Courage is a virtue. Reason is a virtue. Honesty is a virtue. They are the sources of true strength, not the loud-mouthed proclamations by the breast-beating bigoted hyenas of the reactionary right.
If you want to stop terrorism, stop terrorizing. (Just as if you want to neutralize Black Lives Matter, stop killing innocent black folks.)
ms
and of course i was referring to the “idea” of IS as well. an idea that creates a reality. and just possibly an idea that was created by American foreign policy, which may imagine it is rational. which i think may be what islm has been trying to tell you.
i am as afraid of Trump, the idea, as you are. but unless sane people can get ahold of american foreign and domestic policy…. and they never have… we are going to be in for a brave new world we won’t like
MS,
“In the next you deny it.
As I said, I understand why you’d vote for Trump.
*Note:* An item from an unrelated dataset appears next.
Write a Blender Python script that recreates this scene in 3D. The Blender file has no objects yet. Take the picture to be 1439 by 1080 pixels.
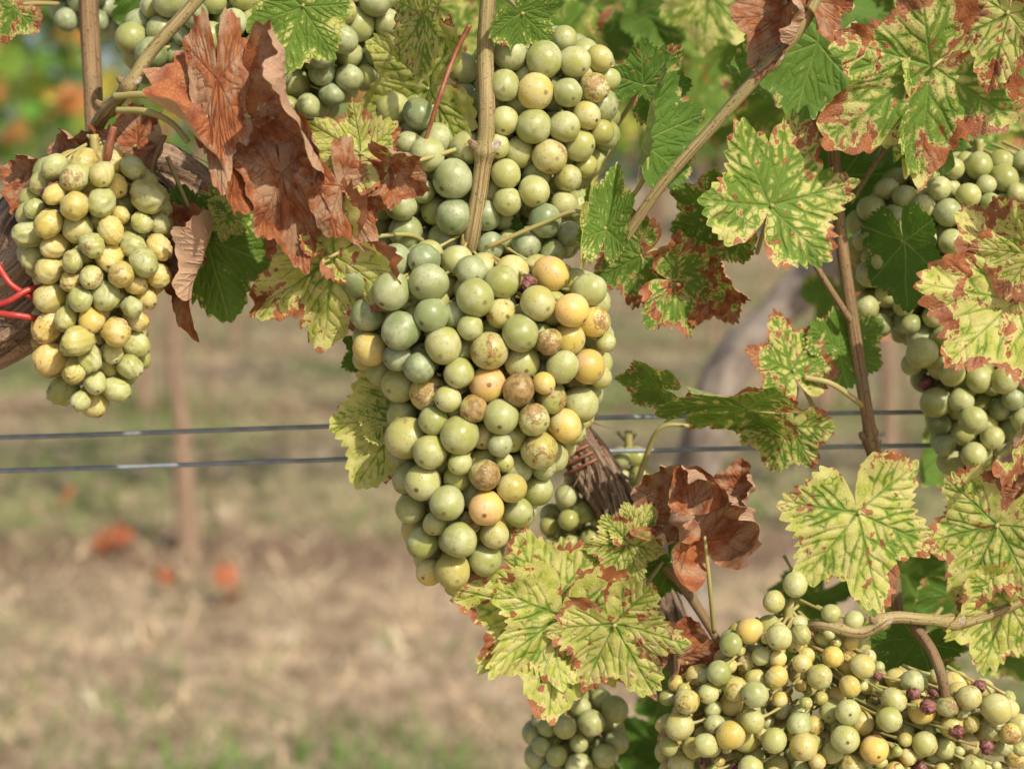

No more of this, brother.”
I’d vote for Trump bc he is refreshing.
The whole point of my discussion on deterrence is go read Through the Looking Glass.
Nuckear deterrence is both illogical and immoral.
As Rapaport concluded and I have observed over the years.
Finally, of course the US is spending trillions to not use nukes!
Lewis Carrol could not make this up.
NO,
Disarmament is the answer, but no money for K St.
The trillion in new nuke stuff over 30 years is about $30B per year, added to the baseline $140B a year or substituting in that welfare stream for the military industry complex.
The stuff includes a lot of “infrastructure” like communications stuff some of which still use those 5 inch floppies. And it is hard to find FORTRAN programmers to keep the 8 bit stuff running.
Nukes and their overhead are complex, expensive and scary in terms of quality breeches that could be big mistakes.
Ilsm,
Too bad Hitler isn’t on the ballot. Then you could vote for someone really, really, really, really refreshing.
You sound like an advertisement for Coca-Cola. You sound like a panelist on Fox News. Congratulations.
I would prefer Hitler to Clinton.
Your comment displays either stunning historical ignorance or superficial hyperbole. Neither is very flattering.
Right at home on Fox News. Right at home in Trump’s camp. You must be so proud! Finally — what a relief! — a tribe you can belong to, a home, no more wandering in the desert, eh?